Keep Summer Alive with These Four Beach Reads

Summertime essentials: going to the beach, hanging out with friends, and reading books…lots and lots of books. Wildcat Editor Amber Kim picks her favorites from the summer of 2021.

With free time in abundance, a majority of Wildcat editor Amber Kim’s summer vacation consisted of binge-reading books at the beach. With the school year just starting, but a few weeks left of summer and perfect beach-reading weather, here are four novels for those Wildcats wanting to revisit summertime feels with a great beach read.

The Unhoneymooners – Christina Lauren (Gallery Books, 434 pages)

When it comes to the ultimate vacation book, Christina Lauren’s The Unhoneymooners is perfect escapist fantasy.

Taking place during a free honeymoon trip in Maui, protagonist Olive is stuck with pretending to be Ethan’s new wife in place of her twin sister, Ami, and Ethan’s brother, Dane. At first, misunderstandings from the past keep Olive and Ethan from getting along, but as they continue to maintain their newlywed facade, the lines of their “fake” relationship start to blur. 

Centering on the enemies-to-lovers trope, Lauren’s novel depicts relationships in a genuine way; it doesn’t fantasize about unrealistic love, but rather embraces the realities and hardships that come with wholly loving someone. 

Not only does the book perfectly capture a realistic relationship, but it also serves as a snapshot of must-visit vacation spots and must-do activities in Hawaii, from a couples massage session to a snorkeling trip to Molokini. 

For readers looking for a book that includes scenes of beautiful beaches and a slow-burn romance, The Unhoneymooner’s is just right.

Beach Read – Emily Henry (Berkley, 380 pages)

The title says it all. Beach Read by Emily Henry is the perfect book to read while lounging at the beach on a sunny summer day. 

Growing up, January Andrews lived a “perfect” life full of happily ever afters until reality hit her. Now, she’s lost everything that made up her “beautiful story,” and she resorts to moving into her deceased father’s beach house. Right as she begins to move in, she meets Augustus Everett, who couldn’t be more different from her. Both are authors from different spectrums, and after making a deal, they go out of their comfort zones by writing each other’s genres: a happy romance for August, and a deep and insightful novel for January. Though both characters are complete opposites, from their personality to their writing styles, it’s evident how much chemistry they have. 

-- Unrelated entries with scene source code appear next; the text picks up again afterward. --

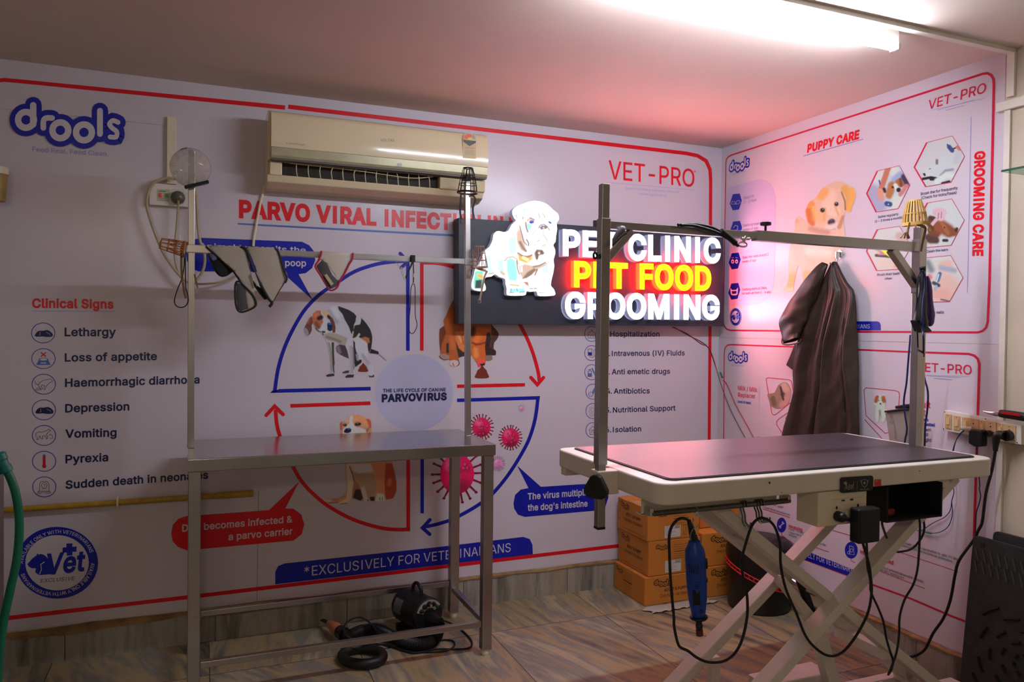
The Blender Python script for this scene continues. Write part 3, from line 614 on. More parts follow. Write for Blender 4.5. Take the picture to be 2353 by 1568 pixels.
paint('hound_photo', WB, .0030, h(o_), (172, 164, 184), ST(h, k8, [
    ((150, 138, 134), -8, [(440, 650), (560, 610), (700, 640), (900, 720), (870, 800), (850, 860), (740, 835), (640, 785), (520, 770), (470, 720)]), ((120, 108, 106), 24, [(500, 700), (640, 740), (760, 790)], .8), ((186, 178, 196), 50, [(640, 170), (700, 300)], .9), ((150, 142, 170), 30, [(540, 200), (600, 300), (700, 420)], .9),
    ((34, 30, 40), -6, [(712, 112), (830, 150), (930, 190), (1020, 250), (1062, 300), (1052, 360), (1045, 410), (1015, 470), (1010, 570), (975, 650), (950, 600), (925, 520), (880, 440), (835, 360), (800, 270), (725, 180)]),
    ((36, 32, 38), -6, [(1150, 335), (1210, 390), (1280, 480), (1340, 580), (1364, 680), (1362, 790), (1345, 910), (1300, 1010), (1275, 900), (1270, 810), (1220, 730), (1150, 725), (1080, 690), (1000, 725), (985, 700), (1010, 560), (1030, 480), (1130, 462), (1148, 400)]),
    ((170, 160, 150), 12, [(985, 690), (1000, 600)], .5), ((176, 168, 160), 20, [(1020, 790), (1070, 720), (1115, 650)], .5), ((160, 90, 52), -8, [(1140, 720), (1230, 695), (1300, 720), (1320, 800), (1270, 830), (1220, 775)]), ((176, 168, 186), -10, [(1040, 860), (1070, 790), (1150, 765), (1230, 775), (1270, 830), (1275, 950), (1260, 1060), (1180, 1060), (1100, 1000), (1050, 930)]),
    ((150, 140, 160), 30, [(1180, 1040), (1230, 1120), (1300, 1200)], .7), ((66, 54, 62), -6, [(740, 838), (850, 860), (890, 960), (925, 1115), (850, 1080), (750, 1030), (690, 985), (672, 910), (690, 862)]), ((120, 98, 116), 34, [(710, 890), (740, 980)], .8), ((32, 28, 38), -5, [(1000, 760), (1035, 800), (1040, 900), (1060, 980), (1100, 1060), (1080, 1130), (1165, 1130), (1160, 1185), (1100, 1230), (1040, 1275), (1020, 1180), (1010, 1000)]),
    ((140, 130, 150), 22, [(1070, 1040), (1090, 1130)], .6), ((176, 168, 186), 30, [(930, 780), (935, 830)], .8), ((150, 142, 152), 34, [(960, 900), (975, 1100), (985, 1250), (975, 1380)], .6), ((110, 100, 110), 12, [(1000, 900), (1010, 1100), (1015, 1300)], .7), ((136, 126, 128), 26, [(540, 820), (580, 1000), (600, 1200), (600, 1330)], .6), ((64, 54, 60), -5, [(590, 800), (640, 800), (640, 1000), (652, 1200), (640, 1260), (650, 1380), (625, 1380), (610, 1200), (600, 1000)]),
    ((44, 38, 42), -5, [(482, 1425), (540, 1400), (640, 1390), (648, 1440), (500, 1458)]), ((150, 142, 160), 14, [(600, 1370), (560, 1390)], .7), ((46, 40, 44), -5, [(850, 1445), (900, 1410), (1020, 1410), (1005, 1465), (860, 1476)]), ((160, 150, 166), 16, [(940, 1390), (980, 1400)], .7), ((52, 46, 50), -4, [(795, 1365), (860, 1340), (930, 1330), (920, 1380), (800, 1392)]), ((50, 44, 48), -5, [(1288, 1420), (1340, 1440), (1400, 1410), (1400, 1462), (1310, 1466)]),
    ((170, 162, 178), 30, [(1335, 1240), (1345, 1350), (1345, 1400)], .6), ((34, 30, 34), -4, [(1340, 920), (1390, 940), (1480, 975), (1490, 1030), (1430, 1022), (1310, 1012)]), ((160, 150, 170), 20, [(1510, 1010), (1570, 1055), (1640, 1125)], .5), ((100, 90, 110), 8, [(1500, 1040), (1570, 1100), (1625, 1150)], .7),
    ((100, 56, 46), -6, [(215, 300), (150, 390), (100, 470), (60, 560), (70, 640), (130, 692), (190, 640), (222, 560), (215, 480), (255, 400)]), ((130, 124, 142), -8, [(60, 560), (90, 520), (140, 560), (160, 620), (150, 690), (100, 680), (65, 630)]), ((146, 66, 54), 22, [(190, 340), (150, 430)], .8), ((166, 96, 72), -6, [(240, 250), (310, 200), (385, 195), (410, 300), (430, 420), (400, 500), (340, 560), (285, 515), (235, 445), (225, 330)]), ((196, 104, 86), 44, [(300, 280)], .9),
    ((110, 64, 52), 34, [(300, 440), (340, 510)], .9), ((184, 150, 124), -6, [(400, 205), (480, 190), (560, 265), (560, 340), (490, 330), (420, 260)]), ((178, 172, 190), -6, [(385, 225), (430, 270), (510, 380), (600, 465), (605, 570), (500, 605), (420, 600), (370, 570), (395, 480), (440, 400), (410, 300)]), ((96, 48, 46), -6, [(530, 275), (600, 330), (650, 420), (668, 520), (660, 615), (612, 620), (600, 500), (572, 420), (540, 345)]),
    ((36, 22, 34), 40, [(350, 345), (395, 325)], .5), ((40, 24, 34), 26, [(530, 305), (545, 335)], .5), ((16, 26, 66), -4, [(508, 440), (560, 425), (606, 478), (605, 575), (550, 592), (512, 560)]), ((44, 84, 170), 18, [(535, 440), (570, 455)], .6), ((40, 32, 38), 9, [(290, 530), (330, 580), (380, 605), (430, 600), (430, 660)], .4), ((30, 24, 40), 16, [(430, 600), (460, 605)], .5)]), REFB, par, 1.0, smooth_out=2, grain=.07)
for q, z_ in (((834, 846), .95), ((1107, 857), 1.35)): P = Print(WB); poo(P, q, z_); P.build('dropping_print', par)
h = lambda pts: crop(1000, 670, 7.4667, pts)
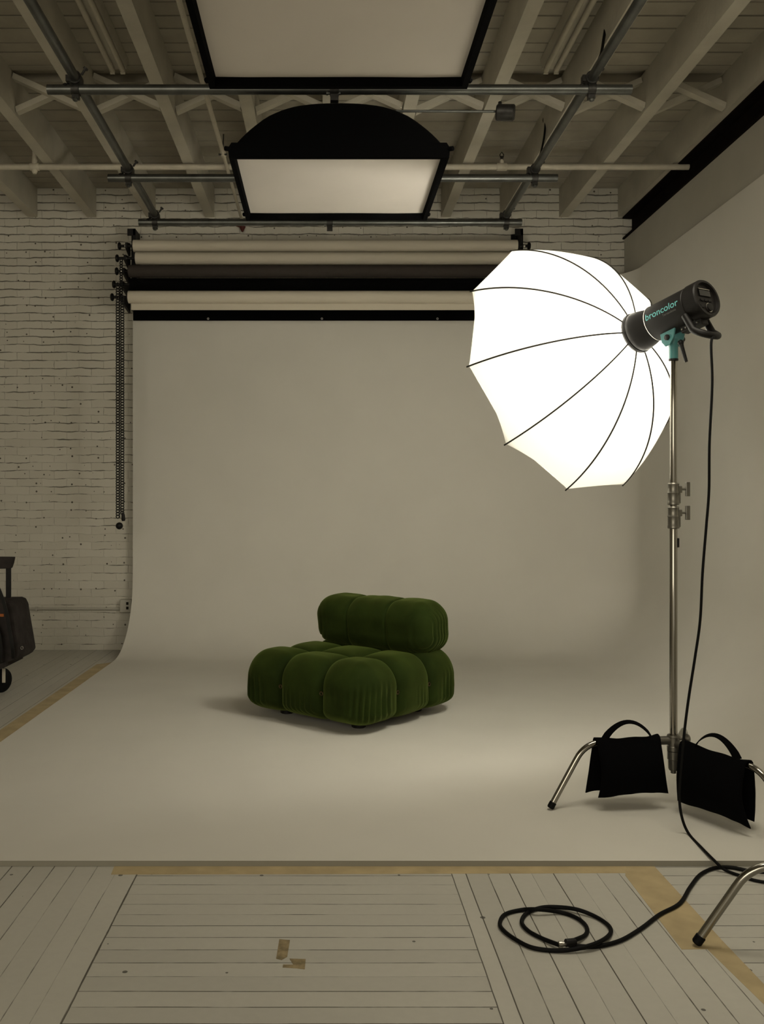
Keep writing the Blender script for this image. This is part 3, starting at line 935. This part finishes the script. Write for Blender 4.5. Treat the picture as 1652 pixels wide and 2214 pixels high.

Henry’s novel portrays how the most simple, mundane parts of life make loving someone worth it. How even if there is no happy ending, “the only promise you ever had in life was the moment you were living. And I was. Happy for now.”

People We Meet on Vacation – Emily Henry (Berkley, 382 pages)

Contrary to what the title implies, this book isn’t just a typical light-hearted romance. 

Alex and Poppy are polar opposites: While Poppy loves to travel, Alex would rather relax with a book at home. What started off as an awkward car ride as college classmates grows into much more, and despite their long-distance friendship, they continue their annual summer trips. That is, until an incident two years ago causes them to break off contact. Now, Poppy wants one more trip to fix everything. 

Everything about their “friendship” is endearing: the romantic chemistry/tension between them, the cute inside jokes, and all of the subtle banter and angst. Reading this book is like seeing a genuine relationship where each character is able to innately understand their partner. I mean, what’s not to love about this book? It features three all-time favorite tropes: second chance romance, friends to lovers, and opposites attract.

Heart Bones – Colleen Hoover (Hoover Ink, 338 pages)

A cute, summer read, with underlying tones of blue.

Growing up, Beyah was neglected by both of her parents, but after an unexpected death changes her life, she spends the rest of the summer rekindling her broken relationship with her father. After a chance encounter with Samson, her next-door neighbor, she learns to open up her heart to others again. 

What makes Hoover’s novel stand out is how authentic and real-feeling the hardships are. While other romances tend to sugarcoat the sad realities of life, Beyah’s raw perspective on life makes for an intensely emotional read. After all, “damaged people recognize other damaged people.” Just from this line, it’s obvious that Beyah’s character is three-dimensional and complex; she’s strong-minded and willing to trust and listen to her heart again despite everything she went through. 

This book takes on the hardships of transitioning into adulthood in ways both beautifully heart-fluttering and painfully heart-wrenching.